Быть может, тогда мы вправе все свести к тому, что юный поэт любит в Музе себя и опасается, что она в нем ненавидит себя. Эфеб не может знать, что он — инвалид картезианской протяженности, юноша, в ужасе обнаруживающий свою собственную неизлечимую последовательность. К тому времени, когда он становится сильным поэтом и знакомится с этой дилеммой, он привыкает изгонять дьявола своего неизбежного греха неблагодарности, превращая своего предшественника в дурную версию самого позднейшего поэта. Но и это самообман и банальность, ибо таким образом сильный поэт просто преображается в дурную версию самого себя и затем смешивает получившееся с образом предшественника.
Фрейд различает две последовательные фазы семейного романа: первую, когда ребенок верит, что он подкидыш, и вторую, когда он верит, что у его матери было много любовников, замещавших его отца.
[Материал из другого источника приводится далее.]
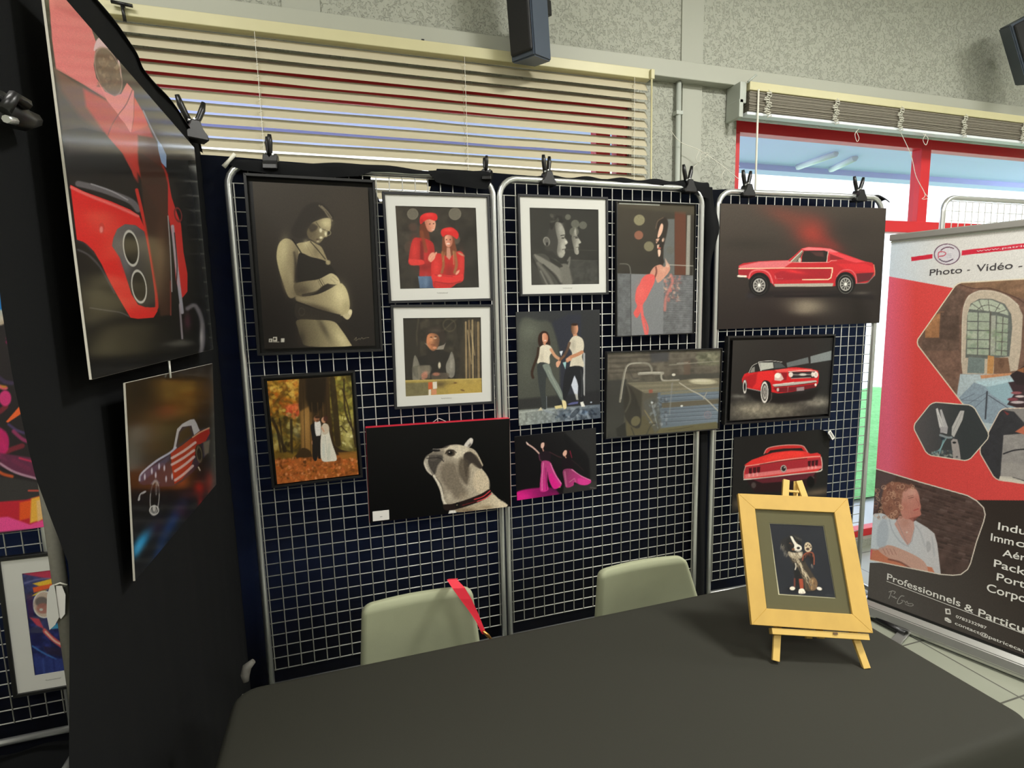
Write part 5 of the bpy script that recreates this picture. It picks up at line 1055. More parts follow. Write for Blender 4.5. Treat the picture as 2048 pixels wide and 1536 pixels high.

Передвижение от фантазии к фантазии здесь суггестивно-редуктивное, поскольку понятие высокого происхождения и несостоявшейся судьбы вызывает к жизни образы эротической деградации. Блейк, настаивая на том, что Тирза, или Необходимость, была матерью только смертной его части, обнаруживал (почти всегда) диалектику различений, освобождавшую его от тягот семейного романа. Но большинство поэтов — и большинство людей — страдают от семейного романа, тщась занять самую выгодную позицию по отношению к предшественнику и к Музе. Сильный поэт — как великий человек Гегеля — и герой поэтической истории, и ее жертва. Эти превращения в жертву с течением времени происходят все чаще, потому что страх влияния сильнее всего тогда, когда поэзия наиболее лирична, наиболее субъективна и изливается прямо из души. С точки зрения Гегеля, стихотворение — только прелюдия религиозного восприятия, и в лучшем лирическом стихотворении дух настолько отделен от чувственности, что искусство оказывается на грани превращения в религию. Но ни один сильный поэт в эпоху своего расцвета не может (как поэт) принять точку зрения Гегеля. А история для него, единственного из всех людей, не утешение, потому что он превращается в жертву.